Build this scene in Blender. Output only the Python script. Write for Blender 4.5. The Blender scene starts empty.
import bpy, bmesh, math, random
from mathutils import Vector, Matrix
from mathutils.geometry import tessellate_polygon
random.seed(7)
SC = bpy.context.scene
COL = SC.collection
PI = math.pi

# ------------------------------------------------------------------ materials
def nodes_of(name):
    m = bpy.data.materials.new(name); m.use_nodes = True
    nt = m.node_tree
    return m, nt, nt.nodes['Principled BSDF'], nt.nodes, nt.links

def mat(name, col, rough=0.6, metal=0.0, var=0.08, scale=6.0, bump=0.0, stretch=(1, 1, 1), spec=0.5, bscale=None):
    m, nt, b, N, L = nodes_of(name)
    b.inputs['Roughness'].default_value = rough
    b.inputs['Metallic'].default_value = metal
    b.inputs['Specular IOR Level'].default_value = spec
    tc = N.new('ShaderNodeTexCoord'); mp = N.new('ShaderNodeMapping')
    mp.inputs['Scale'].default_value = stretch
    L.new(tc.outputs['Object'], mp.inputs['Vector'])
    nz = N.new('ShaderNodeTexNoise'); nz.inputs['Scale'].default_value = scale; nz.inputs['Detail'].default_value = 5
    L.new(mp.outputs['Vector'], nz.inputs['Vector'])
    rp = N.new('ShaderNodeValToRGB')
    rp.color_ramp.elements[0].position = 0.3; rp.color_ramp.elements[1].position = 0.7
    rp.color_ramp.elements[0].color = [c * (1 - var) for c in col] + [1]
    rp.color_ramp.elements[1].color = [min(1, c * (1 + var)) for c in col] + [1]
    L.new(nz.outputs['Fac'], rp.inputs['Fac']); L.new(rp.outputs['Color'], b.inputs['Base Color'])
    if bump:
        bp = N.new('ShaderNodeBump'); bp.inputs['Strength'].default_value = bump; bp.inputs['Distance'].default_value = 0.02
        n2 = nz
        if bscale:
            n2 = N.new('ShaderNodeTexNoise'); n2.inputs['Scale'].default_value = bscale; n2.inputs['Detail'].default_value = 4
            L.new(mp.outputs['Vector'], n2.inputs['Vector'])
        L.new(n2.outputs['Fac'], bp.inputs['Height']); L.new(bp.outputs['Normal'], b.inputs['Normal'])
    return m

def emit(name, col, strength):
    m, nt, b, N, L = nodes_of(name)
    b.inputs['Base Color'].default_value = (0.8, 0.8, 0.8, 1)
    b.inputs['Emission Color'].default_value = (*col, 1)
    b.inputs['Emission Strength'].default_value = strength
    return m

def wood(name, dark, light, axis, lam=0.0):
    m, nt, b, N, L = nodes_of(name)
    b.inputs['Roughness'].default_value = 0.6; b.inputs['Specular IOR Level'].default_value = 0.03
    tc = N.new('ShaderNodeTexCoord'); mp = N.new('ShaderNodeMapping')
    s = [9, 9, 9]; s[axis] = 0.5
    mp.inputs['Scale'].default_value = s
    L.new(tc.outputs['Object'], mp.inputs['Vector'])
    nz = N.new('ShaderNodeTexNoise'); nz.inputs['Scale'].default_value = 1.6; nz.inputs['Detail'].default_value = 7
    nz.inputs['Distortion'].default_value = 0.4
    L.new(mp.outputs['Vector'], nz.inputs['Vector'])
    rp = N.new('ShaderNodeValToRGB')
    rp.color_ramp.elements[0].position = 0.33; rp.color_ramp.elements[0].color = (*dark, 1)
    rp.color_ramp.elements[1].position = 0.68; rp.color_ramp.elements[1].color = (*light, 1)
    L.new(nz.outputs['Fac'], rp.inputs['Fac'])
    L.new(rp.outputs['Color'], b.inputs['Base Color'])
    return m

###

TASK DESCRIPTION => Only the lines from the beginning of the material above through the line with "return m, nt, nt.nodes['Principled" are wanted; extract them exactly.

SOLUTION FOR THIS TASK =>
Build this scene in Blender. Output only the Python script. Write for Blender 4.5. The Blender scene starts empty.
import bpy, bmesh, math, random
from mathutils import Vector, Matrix
from mathutils.geometry import tessellate_polygon
random.seed(7)
SC = bpy.context.scene
COL = SC.collection
PI = math.pi

# ------------------------------------------------------------------ materials
def nodes_of(name):
    m = bpy.data.materials.new(name); m.use_nodes = True
    nt = m.node_tree
    return m, nt, nt.nodes['Principled BSDF'], nt.nodes, nt.links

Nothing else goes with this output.